Tuesday, May 02, 2006

Open Source Science Fiction World

I like science fiction; I like open source. Today, as I was biking home from the bike shop (they actually did replace the middle chainring this time), I thought of a fun way to combine my two interests. Now, I don't know how viable this would be in the long run but it would be a fun thing to experiment with. Maybe someone's done it already.

The idea would be to create a world -- a future, a universe, a "verse" -- that anyone could write a story in. Although the stories could be copyrighted, anything that actually affected the world as a whole would have to be open source too. The project would require a benevolent dictator like Linus Torvalds to make sure that there was coherence in the timeline.

One reason that this appeals to me is that when I read science fiction, I often find myself more interested in the background than in the story itself. I'm curious about the history, the social changes, the economics, and the politics of the imaginary world. I love when an author takes time to write an essay giving background on the verse.
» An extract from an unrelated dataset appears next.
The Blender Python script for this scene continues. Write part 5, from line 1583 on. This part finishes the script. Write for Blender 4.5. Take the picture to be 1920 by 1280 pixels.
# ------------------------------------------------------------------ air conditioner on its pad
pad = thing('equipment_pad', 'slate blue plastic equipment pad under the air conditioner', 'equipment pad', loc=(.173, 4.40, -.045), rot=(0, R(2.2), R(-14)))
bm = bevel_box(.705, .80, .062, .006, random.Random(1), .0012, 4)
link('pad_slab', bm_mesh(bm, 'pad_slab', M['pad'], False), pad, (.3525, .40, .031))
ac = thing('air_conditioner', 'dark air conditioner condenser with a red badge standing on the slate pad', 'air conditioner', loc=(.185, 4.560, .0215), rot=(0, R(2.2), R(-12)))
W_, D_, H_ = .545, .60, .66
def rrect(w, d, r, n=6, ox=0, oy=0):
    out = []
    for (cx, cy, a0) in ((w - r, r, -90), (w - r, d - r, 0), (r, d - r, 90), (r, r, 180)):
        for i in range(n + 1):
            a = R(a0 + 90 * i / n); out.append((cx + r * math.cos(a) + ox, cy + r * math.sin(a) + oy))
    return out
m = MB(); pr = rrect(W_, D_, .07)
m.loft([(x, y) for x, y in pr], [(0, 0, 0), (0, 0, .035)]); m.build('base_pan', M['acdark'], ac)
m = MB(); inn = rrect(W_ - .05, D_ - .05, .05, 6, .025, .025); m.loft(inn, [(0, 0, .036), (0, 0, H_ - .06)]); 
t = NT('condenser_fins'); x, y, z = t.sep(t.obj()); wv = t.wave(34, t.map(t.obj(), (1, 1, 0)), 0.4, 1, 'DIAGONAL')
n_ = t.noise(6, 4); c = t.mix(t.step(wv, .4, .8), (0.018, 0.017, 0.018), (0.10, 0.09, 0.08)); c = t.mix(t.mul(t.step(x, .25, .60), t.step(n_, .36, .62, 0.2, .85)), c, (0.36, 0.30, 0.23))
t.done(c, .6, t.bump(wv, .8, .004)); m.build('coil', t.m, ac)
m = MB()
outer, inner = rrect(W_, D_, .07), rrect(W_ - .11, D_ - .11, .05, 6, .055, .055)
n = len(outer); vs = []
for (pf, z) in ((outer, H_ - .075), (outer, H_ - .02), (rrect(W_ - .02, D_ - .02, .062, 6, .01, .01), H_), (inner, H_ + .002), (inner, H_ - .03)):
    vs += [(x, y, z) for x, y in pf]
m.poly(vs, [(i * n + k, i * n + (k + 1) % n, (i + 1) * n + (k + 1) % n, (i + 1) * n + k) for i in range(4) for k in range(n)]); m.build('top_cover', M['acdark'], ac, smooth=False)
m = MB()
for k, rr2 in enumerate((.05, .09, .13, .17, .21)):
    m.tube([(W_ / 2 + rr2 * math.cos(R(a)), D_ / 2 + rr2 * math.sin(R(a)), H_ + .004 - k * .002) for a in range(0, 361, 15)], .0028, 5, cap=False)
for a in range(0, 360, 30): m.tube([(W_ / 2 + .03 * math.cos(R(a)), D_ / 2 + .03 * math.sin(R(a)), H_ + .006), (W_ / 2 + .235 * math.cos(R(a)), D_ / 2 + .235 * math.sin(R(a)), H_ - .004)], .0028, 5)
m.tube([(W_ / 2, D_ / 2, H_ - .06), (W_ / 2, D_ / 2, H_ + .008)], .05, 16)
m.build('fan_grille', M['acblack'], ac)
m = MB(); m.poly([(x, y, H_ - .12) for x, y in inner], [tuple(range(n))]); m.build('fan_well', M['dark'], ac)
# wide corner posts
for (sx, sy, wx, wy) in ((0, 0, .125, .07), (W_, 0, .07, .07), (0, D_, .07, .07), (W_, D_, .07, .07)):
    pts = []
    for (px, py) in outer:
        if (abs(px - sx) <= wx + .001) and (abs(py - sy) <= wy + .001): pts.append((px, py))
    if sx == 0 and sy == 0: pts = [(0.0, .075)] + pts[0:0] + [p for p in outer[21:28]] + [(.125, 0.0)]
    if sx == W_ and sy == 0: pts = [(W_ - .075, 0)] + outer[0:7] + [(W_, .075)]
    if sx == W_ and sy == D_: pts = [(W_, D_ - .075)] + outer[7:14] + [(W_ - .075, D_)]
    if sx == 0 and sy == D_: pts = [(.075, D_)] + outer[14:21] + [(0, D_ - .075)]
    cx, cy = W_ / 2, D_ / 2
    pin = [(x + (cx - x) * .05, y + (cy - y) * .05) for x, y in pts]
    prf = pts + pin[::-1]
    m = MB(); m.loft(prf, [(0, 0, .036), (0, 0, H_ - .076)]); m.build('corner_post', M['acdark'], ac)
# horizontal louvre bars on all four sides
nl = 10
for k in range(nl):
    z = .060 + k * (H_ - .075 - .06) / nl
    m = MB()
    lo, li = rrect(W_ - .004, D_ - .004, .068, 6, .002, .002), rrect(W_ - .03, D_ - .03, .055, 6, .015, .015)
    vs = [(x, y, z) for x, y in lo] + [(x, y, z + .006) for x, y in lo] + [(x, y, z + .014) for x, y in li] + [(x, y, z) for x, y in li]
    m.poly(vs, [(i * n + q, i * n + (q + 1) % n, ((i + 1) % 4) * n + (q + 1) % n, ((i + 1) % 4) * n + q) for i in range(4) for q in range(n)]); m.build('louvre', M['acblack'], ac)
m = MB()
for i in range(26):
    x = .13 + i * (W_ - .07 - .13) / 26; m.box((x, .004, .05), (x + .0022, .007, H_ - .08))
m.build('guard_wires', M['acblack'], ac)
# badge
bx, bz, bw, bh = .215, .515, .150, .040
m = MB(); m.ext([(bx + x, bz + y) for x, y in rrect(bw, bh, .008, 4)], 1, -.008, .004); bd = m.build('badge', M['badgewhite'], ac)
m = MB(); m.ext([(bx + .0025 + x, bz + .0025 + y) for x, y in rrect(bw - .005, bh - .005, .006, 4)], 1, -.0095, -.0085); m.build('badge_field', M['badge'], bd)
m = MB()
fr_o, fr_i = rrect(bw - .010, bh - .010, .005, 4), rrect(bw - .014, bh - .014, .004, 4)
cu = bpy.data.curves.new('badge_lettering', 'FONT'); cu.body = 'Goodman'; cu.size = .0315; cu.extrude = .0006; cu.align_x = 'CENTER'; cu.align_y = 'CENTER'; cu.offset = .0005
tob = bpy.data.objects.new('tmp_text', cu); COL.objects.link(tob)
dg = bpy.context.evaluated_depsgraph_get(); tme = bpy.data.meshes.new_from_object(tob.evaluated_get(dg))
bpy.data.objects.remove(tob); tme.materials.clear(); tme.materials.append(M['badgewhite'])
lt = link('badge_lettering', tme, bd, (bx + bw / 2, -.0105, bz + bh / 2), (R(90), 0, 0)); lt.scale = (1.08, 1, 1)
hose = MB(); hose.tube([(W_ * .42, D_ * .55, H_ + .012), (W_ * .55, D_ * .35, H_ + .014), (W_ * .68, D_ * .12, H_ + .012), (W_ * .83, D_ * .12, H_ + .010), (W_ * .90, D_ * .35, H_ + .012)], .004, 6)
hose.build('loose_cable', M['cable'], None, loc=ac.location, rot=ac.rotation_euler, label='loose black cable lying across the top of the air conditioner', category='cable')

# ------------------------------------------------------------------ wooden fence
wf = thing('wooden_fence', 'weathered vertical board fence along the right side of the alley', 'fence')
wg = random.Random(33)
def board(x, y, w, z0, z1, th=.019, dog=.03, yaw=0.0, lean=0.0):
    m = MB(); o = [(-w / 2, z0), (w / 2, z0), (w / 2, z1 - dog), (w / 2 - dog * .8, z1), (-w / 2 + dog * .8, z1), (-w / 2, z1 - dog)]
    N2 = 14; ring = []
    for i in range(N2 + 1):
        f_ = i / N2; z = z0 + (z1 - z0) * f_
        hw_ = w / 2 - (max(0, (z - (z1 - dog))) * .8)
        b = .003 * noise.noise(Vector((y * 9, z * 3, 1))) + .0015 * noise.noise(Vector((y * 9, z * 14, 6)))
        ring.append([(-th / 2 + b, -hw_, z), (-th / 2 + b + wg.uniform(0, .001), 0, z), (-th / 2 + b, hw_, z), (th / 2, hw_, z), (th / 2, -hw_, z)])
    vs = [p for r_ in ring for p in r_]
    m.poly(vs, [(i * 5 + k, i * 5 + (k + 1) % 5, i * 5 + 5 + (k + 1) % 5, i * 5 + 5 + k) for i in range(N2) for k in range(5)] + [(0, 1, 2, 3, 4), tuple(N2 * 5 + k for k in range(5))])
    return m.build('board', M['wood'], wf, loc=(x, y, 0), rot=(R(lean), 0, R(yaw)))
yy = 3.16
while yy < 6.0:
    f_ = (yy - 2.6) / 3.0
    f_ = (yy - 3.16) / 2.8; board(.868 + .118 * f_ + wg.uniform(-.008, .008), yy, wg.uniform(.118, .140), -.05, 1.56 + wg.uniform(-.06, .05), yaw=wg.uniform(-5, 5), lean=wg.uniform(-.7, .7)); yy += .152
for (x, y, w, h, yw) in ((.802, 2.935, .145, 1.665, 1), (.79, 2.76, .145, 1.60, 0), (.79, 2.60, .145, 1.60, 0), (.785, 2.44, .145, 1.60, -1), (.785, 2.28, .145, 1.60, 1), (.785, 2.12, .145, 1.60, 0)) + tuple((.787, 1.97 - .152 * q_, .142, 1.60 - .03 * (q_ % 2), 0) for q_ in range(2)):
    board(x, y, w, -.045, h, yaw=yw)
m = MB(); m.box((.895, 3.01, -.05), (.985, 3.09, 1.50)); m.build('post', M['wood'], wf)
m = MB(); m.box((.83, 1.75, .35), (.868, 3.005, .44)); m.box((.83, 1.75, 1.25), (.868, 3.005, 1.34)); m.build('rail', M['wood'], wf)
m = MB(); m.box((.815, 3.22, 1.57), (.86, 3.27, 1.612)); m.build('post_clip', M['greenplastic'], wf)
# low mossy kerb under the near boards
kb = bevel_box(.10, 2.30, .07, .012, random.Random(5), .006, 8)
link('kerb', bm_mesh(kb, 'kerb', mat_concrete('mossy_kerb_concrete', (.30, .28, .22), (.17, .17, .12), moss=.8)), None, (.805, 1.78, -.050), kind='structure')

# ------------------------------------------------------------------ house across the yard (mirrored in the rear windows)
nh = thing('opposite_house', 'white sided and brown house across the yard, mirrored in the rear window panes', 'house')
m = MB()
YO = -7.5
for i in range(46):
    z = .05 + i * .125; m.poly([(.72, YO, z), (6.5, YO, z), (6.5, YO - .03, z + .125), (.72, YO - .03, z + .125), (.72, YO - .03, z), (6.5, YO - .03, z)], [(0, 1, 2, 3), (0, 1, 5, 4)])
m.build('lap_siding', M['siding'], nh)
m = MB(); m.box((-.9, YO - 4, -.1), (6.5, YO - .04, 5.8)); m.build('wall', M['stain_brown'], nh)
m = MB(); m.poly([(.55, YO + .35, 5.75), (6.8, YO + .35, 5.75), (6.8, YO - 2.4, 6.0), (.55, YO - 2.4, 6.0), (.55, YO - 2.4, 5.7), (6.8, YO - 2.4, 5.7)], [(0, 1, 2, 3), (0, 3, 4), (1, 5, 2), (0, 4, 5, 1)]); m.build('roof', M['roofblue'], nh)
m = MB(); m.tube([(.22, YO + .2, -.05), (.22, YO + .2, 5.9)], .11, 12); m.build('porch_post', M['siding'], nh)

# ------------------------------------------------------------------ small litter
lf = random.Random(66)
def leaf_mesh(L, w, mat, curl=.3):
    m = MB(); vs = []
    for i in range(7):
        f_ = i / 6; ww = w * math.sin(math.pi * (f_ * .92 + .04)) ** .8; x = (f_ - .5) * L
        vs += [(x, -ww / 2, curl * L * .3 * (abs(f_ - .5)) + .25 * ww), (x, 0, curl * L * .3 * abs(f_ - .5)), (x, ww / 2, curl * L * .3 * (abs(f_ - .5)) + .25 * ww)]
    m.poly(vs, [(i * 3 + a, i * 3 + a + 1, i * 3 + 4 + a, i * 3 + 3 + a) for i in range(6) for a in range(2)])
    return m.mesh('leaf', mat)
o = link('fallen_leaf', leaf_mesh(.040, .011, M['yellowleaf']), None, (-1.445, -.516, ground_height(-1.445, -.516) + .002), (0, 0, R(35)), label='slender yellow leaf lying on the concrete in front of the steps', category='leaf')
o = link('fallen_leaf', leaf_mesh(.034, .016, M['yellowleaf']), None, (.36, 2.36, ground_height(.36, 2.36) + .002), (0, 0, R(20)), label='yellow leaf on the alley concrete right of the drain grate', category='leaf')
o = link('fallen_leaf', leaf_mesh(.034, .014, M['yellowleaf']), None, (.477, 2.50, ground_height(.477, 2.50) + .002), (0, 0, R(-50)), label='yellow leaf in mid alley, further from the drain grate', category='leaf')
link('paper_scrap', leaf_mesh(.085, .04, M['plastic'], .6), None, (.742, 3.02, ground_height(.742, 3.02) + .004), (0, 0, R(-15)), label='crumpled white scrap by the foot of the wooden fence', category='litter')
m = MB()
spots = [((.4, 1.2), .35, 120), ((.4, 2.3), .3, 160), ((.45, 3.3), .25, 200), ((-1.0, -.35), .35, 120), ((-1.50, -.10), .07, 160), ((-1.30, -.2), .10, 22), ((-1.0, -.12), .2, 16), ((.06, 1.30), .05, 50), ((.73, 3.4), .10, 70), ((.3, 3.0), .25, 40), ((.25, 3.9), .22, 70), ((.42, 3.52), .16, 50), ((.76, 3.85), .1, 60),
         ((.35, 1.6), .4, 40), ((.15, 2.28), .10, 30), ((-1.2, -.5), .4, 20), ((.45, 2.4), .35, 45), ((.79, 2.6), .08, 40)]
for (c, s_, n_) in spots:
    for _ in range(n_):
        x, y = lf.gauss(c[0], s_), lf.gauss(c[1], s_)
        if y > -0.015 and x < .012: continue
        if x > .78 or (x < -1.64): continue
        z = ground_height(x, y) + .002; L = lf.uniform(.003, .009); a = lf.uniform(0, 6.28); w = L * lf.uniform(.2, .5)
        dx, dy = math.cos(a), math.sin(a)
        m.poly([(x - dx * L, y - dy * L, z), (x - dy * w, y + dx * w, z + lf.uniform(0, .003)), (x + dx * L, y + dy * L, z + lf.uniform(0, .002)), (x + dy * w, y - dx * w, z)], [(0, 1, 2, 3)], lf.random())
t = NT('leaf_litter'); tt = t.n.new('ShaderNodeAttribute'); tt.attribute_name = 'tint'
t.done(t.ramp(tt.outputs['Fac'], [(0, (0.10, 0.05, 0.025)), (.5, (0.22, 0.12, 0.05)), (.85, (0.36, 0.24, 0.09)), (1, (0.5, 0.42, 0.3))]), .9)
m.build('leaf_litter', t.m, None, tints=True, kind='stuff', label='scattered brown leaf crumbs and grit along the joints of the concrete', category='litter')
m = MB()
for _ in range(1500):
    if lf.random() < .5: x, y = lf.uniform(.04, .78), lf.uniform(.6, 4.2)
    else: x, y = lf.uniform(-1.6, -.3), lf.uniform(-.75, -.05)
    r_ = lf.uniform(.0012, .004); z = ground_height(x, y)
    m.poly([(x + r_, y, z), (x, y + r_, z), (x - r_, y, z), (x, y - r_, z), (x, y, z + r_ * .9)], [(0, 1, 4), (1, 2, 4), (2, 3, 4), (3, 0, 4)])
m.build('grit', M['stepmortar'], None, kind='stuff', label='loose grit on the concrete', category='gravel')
Anyway, I thought of a real easy one that I could start with just a simple tweak on real reality. This alternate reality, which doesn't have a name yet, diverges from our own timeline yesterday, on May 1st 2006. In my verse, which I plan to release under conditions similar to those I described above, the demonstrations of 5/1/06 are even bigger than they were in real reality. Twice as many people turn out for the demonstrations. San Francisco, LA, San Diego, Phoenix, Las Vegas, Houston, and NYC are shut down, Parisian style. I'm imagining they continue into the rest of the week, perhaps expanding into a more general walkout of low wage workers. Of course, much of the verse would be looking back on this as history and reflecting on implications rather than on the event itself.

Here's some info from Boing Boing on the demonstrations, which were pretty huge. Apparently they were pretty big in San Francisco, where I live. However, I didn't witness anything first hand -- I just read about it all on the Internets. Imagine if they had been big enough that every resident of San Francisco had first hand experience of the demonstrations. That's the kind of divergence I'm talking about.

Anyway, I won't go on right now. The point is, one could start with this single divergence and end up with a "platform" or "springboard" reality for science fiction.